Anyway, all that said, I actually feel excited for the future for the first time in a long time. I wasn't excited when I left my last job. I was grateful it was over, but feeling anything other than the scream of the electrons all misaligned in my brain was tough.

Now, I'm actually excited. Well, first, I spent the week above feeling kinda terrified, wondering if I'm really cut out to do this, and if I have any hope of success at all.

But I let myself feel that fear, rather than fighting it, and then: I acted. Just little things. Started a few balls rolling towards what I want my life to be life, along with keeping up the level of work I was and have been doing so far. In another month, I think things will be even better.

I can't predict exactly how much more I'll have healed, how much more efficient I'll be, and how many new leads I'll have on future freelancing gigs in another four weeks.

But I believe if I keep moving forward, and keep facing these fears, and keep working on being a friend to myself: things will get better. Every month, they'll be better.

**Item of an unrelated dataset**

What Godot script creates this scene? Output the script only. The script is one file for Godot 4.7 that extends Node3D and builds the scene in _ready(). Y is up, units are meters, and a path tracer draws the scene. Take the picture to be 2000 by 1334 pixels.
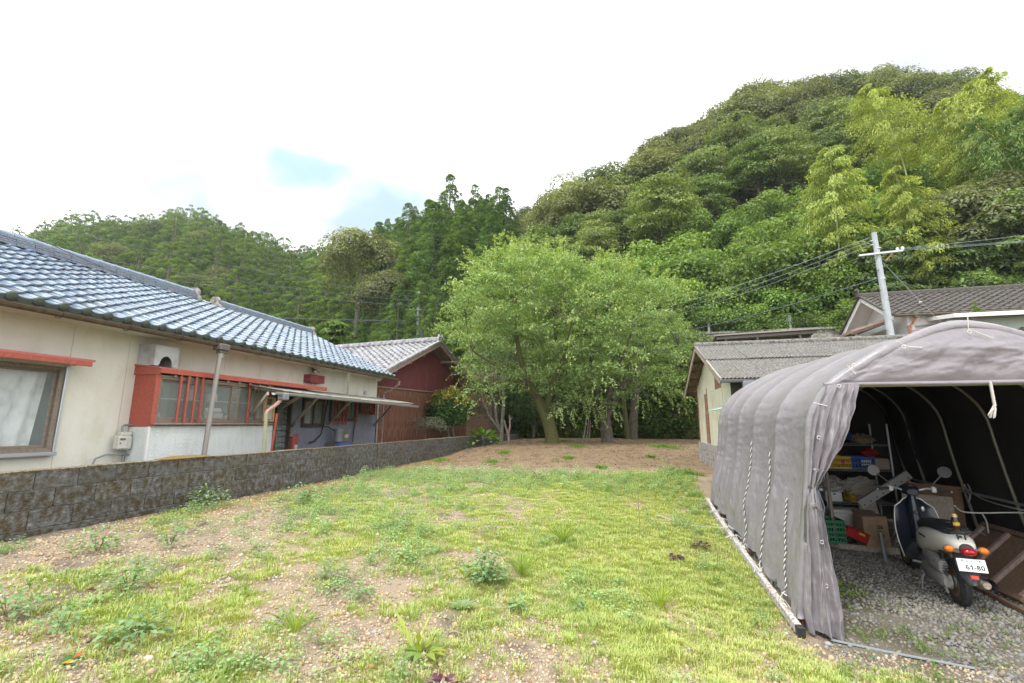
extends Node3D

# ---- frame of the lot: s runs along the houses (away from the camera), t to the right of it
const A := 0.238858
var ca := cos(A)
var sa := sin(A)
var rng := RandomNumberGenerator.new()
var taken := {}
var M := {}
var FR := Basis(Vector3.UP, -A)
var nz := FastNoiseLite.new()
var nz2 := FastNoiseLite.new()

func W(s: float, t: float, y: float) -> Vector3:
	return Vector3(t * ca + s * sa, y, t * sa - s * ca)

func L(s: float, t: float, y: float) -> Vector3:   # the same point in the lot's own axes
	return Vector3(t, y, -s)

# ---------------------------------------------------------------- mesh builder
class MB:
	var st := SurfaceTool.new()
	var n := 0
	var col := Color(1, 1, 1)
	var use_col := false
	var use_uv := false
	func _init() -> void:
		st.begin(Mesh.PRIMITIVE_TRIANGLES)
	func smooth(g: int) -> void:
		st.set_smooth_group(g if g >= 0 else 4294967295)
	func v(p: Vector3) -> void:
		if use_col: st.set_color(col)
		st.add_vertex(p)
	func tri(a: Vector3, b: Vector3, c: Vector3) -> void:      # counter-clockwise seen from outside
		v(a); v(c); v(b)
		n += 1
	func quad(a: Vector3, b: Vector3, c: Vector3, d: Vector3) -> void:
		tri(a, b, c); tri(a, c, d)
	func box(c: Vector3, size: Vector3, bas := Basis.IDENTITY, bev := 0.0) -> MB:
		smooth(-1)
		var h := size / 2.0
		if bev <= 0.0:
			var p := []
			for i in 8:
				p.append(c + bas * Vector3(h.x if i & 1 else -h.x, h.y if i & 2 else -h.y, h.z if i & 4 else -h.z))
			quad(p[0], p[2], p[3], p[1]); quad(p[4], p[5], p[7], p[6])
			quad(p[0], p[4], p[6], p[2]); quad(p[1], p[3], p[7], p[5])
			quad(p[0], p[1], p[5], p[4]); quad(p[2], p[6], p[7], p[3])
			return self
		var q := {}
		for i in 8:
			var sg := Vector3(1 if i & 1 else -1, 1 if i & 2 else -1, 1 if i & 4 else -1)
			for a in 3:
				var w := h - Vector3(bev, bev, bev)
				w[a] = h[a]
				q[i * 3 + a] = c + bas * (sg * w)
		for a in 3:
			var b := (a + 1) % 3
			var d := (a + 2) % 3
			for sgn in 2:
				var i0 := (1 << a) * sgn
				var ib := 1 << b
				var id := 1 << d
				var f := [q[i0 * 3 + a], q[(i0 | ib) * 3 + a], q[(i0 | ib | id) * 3 + a], q[(i0 | id) * 3 + a]]
				if sgn: quad(f[0], f[1], f[2], f[3])
				else: quad(f[3], f[2], f[1], f[0])
		for a in 3:
			var b := (a + 1) % 3
			var d := (a + 2) % 3
			for k in 4:
				var i0 := ((1 << b) if k & 1 else 0) | ((1 << d) if k & 2 else 0)
				var i1 := i0 | (1 << a)
				var e := [q[i0 * 3 + b], q[i1 * 3 + b], q[i1 * 3 + d], q[i0 * 3 + d]]
				if k == 1 or k == 2: quad(e[3], e[2], e[1], e[0])
				else: quad(e[0], e[1], e[2], e[3])
		for i in 8:
			var odd := ((i & 1) + ((i >> 1) & 1) + ((i >> 2) & 1)) % 2
			if odd: tri(q[i * 3], q[i * 3 + 1], q[i * 3 + 2])
			else: tri(q[i * 3 + 2], q[i * 3 + 1], q[i * 3])
		return self
	func bar(a: Vector3, b: Vector3, w: float, h: float, up := Vector3.UP, bev := 0.0) -> MB:   # a beam from a to b, w across, h along up
		var z := (b - a)
		var len := z.length()
		z = z / len
		if abs(z.dot(up)) > 0.99: up = Vector3.RIGHT
		var x := up.cross(z).normalized()
		var y := z.cross(x)
		return box((a + b) / 2.0, Vector3(w, h, len), Basis(x, y, z), bev)
	func ring(c: Vector3, z: Vector3, r: float, k: int, up := Vector3.UP, r2 := -1.0) -> PackedVector3Array:
		if abs(z.dot(up)) > 0.98: up = Vector3.RIGHT
		var x := up.cross(z).normalized()
		var y := z.cross(x)
		var out := PackedVector3Array()
		for i in k:
			var an := TAU * i / k
			out.append(c + x * cos(an) * r + y * sin(an) * (r if r2 < 0 else r2))
		return out
	func tube(path: Array, radius, k := 8, caps := true) -> MB:
		var rings := []
		for i in path.size():
			var z: Vector3 = path[mini(i + 1, path.size() - 1)] - path[maxi(i - 1, 0)]
			var r: float = radius[i] if radius is Array or radius is PackedFloat32Array else radius
			rings.append(ring(path[i], z.normalized(), r, k, Vector3(0.13, 1, 0.07).normalized() if abs(z.normalized().y) < 0.9 else Vector3(1, 0.05, 0.1).normalized()))
		return loft(rings, true, caps)
	func loft(rings: Array, closed := true, caps := true, g := 1) -> MB:       # rings counter-clockwise seen against the direction of travel
		smooth(g)
		for i in rings.size() - 1:
			var a: PackedVector3Array = rings[i]
			var b: PackedVector3Array = rings[i + 1]
			var k := a.size()
			for j in (k if closed else k - 1):
				var j2 := (j + 1) % k
				quad(a[j], a[j2], b[j2], b[j])
		if caps and closed:
			smooth(-1)
			for e in 2:
				var a: PackedVector3Array = rings[0] if e == 0 else rings[rings.size() - 1]
				var c := Vector3.ZERO
				for p in a: c += p
				c /= a.size()
				for j in a.size():
					var j2 := (j + 1) % a.size()
					if e == 0: tri(c, a[j2], a[j])
					else: tri(c, a[j], a[j2])
		return self
	func lathe(c: Vector3, axis: Vector3, prof: Array, k := 16, g := 1, caps := true) -> MB:      # prof: [radius, along]
		var rings := []
		for p in prof:
			rings.append(ring(c + axis * p[1], axis, maxf(p[0], 0.0005), k))
		return loft(rings, true, caps, g)
	func prism(poly: PackedVector2Array, o: Vector3, ux: Vector3, uy: Vector3, depth: Vector3) -> MB:   # a polygon (in ux, uy) given thickness
		smooth(-1)
		var idx := Geometry2D.triangulate_polygon(poly)
		var area := 0.0
		for i in poly.size():
			area += poly[i].cross(poly[(i + 1) % poly.size()])
		var face := ux.cross(uy).dot(depth) > 0
		var p := []
		var q := []
		for a in poly:
			p.append(o + ux * a.x + uy * a.y)
			q.append(o + ux * a.x + uy * a.y + depth)
		for i in range(0, idx.size(), 3):
			var a := poly[idx[i]]; var b := poly[idx[i + 1]]; var c := poly[idx[i + 2]]
			var ccw := (b - a).cross(c - a) > 0
			var i0 := idx[i]; var i1 := idx[i + 1]; var i2 := idx[i + 2]
			if ccw != face:
				var tmp := i1; i1 = i2; i2 = tmp
			tri(q[i0], q[i1], q[i2])
			tri(p[i0], p[i2], p[i1])
		for i in poly.size():
			var j := (i + 1) % poly.size()
			if (area > 0) == face: quad(p[i], p[j], q[j], q[i])
			else: quad(p[j], p[i], q[i], q[j])
		return self
	func sheet(nu: int, nv: int, f: Callable, flip := false, g := 1) -> MB:       # a grid of points f(u, v)
		smooth(g)
		var p := PackedVector3Array()
		for j in nv + 1:
			for i in nu + 1:
				p.append(f.call(float(i) / nu, float(j) / nv))
		for j in nv:
			for i in nu:
				var k := j * (nu + 1) + i
				if flip: quad(p[k], p[k + nu + 1], p[k + nu + 2], p[k + 1])
				else: quad(p[k], p[k + 1], p[k + nu + 2], p[k + nu + 1])
		return self
	func ball(c: Vector3, r: Vector3, k := 12, m := 8, bas := Basis.IDENTITY) -> MB:
		smooth(1)
		var rows := []
		for j in m + 1:
			var ph := PI * j / m
			var row := PackedVector3Array()
			for i in k:
				var th := TAU * i / k
				row.append(c + bas * (Vector3(sin(ph) * cos(th), cos(ph), -sin(ph) * sin(th)) * r))
			rows.append(row)
		for j in m:
			for i in k:
				var i2 := (i + 1) % k
				if j > 0: tri(rows[j][i], rows[j + 1][i2], rows[j][i2])
				if j < m - 1: tri(rows[j][i], rows[j + 1][i], rows[j + 1][i2])
		return self
	func mesh() -> ArrayMesh:
		st.index()
		st.generate_normals()
		return st.commit()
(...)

And how can I be unhappy with that? (I can, because part of me still wants to Achieve and Succeed Like Some Kind of Demi-God regardless of reality, but I'm getting better at looking at those feelings and then allowing myself a little slack to say: okay, but until Zeus himself admits to fathering one of my ancestors, maybe just aim to keep on spiralling upwards, lining up those electrons in my head carefully and slowly, one by one).